Return exactly the lines that run from the beginning through the line containing "M_rust = plain_mat('orange_scrap', (.26, .12, .06), .6, .4)", both included, and no others.

** start Recorded data **

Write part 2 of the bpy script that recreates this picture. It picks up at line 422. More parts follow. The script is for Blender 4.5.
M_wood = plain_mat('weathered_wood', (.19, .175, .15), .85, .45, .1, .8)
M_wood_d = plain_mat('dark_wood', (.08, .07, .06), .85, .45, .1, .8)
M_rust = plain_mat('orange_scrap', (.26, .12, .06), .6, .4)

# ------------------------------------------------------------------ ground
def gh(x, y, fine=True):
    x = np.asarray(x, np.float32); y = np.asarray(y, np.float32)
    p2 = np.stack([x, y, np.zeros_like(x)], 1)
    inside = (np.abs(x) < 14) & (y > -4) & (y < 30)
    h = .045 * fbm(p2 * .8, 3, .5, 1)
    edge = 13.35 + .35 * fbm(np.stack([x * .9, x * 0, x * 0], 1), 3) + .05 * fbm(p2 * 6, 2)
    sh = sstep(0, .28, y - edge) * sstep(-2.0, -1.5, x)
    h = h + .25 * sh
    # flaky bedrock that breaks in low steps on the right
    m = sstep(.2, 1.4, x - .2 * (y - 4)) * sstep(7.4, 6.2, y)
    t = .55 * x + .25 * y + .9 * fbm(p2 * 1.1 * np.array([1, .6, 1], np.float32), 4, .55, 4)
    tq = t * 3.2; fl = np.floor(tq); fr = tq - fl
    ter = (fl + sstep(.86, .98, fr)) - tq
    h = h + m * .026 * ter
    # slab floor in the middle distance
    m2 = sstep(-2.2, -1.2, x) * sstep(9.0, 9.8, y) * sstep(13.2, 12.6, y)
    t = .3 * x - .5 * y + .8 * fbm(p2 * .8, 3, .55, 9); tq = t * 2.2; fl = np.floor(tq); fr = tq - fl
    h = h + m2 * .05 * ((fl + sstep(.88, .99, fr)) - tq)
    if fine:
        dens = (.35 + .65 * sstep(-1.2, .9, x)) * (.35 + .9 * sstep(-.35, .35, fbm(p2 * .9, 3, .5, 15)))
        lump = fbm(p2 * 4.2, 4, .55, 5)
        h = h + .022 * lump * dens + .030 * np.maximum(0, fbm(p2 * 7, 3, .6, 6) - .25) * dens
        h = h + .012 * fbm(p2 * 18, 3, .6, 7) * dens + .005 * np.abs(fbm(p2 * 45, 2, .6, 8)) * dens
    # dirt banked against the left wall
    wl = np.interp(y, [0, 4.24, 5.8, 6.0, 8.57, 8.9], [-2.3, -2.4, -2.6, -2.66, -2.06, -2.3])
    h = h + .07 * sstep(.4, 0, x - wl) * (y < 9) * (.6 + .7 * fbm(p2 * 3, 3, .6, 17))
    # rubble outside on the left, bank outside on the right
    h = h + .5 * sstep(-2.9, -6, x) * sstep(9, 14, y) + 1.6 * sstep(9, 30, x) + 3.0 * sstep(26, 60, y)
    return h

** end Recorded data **

> **Answer below**
Write part 2 of the bpy script that recreates this picture. It picks up at line 422. More parts follow. The script is for Blender 4.5.
M_wood = plain_mat('weathered_wood', (.19, .175, .15), .85, .45, .1, .8)
M_wood_d = plain_mat('dark_wood', (.08, .07, .06), .85, .45, .1, .8)
M_rust = plain_mat('orange_scrap', (.26, .12, .06), .6, .4)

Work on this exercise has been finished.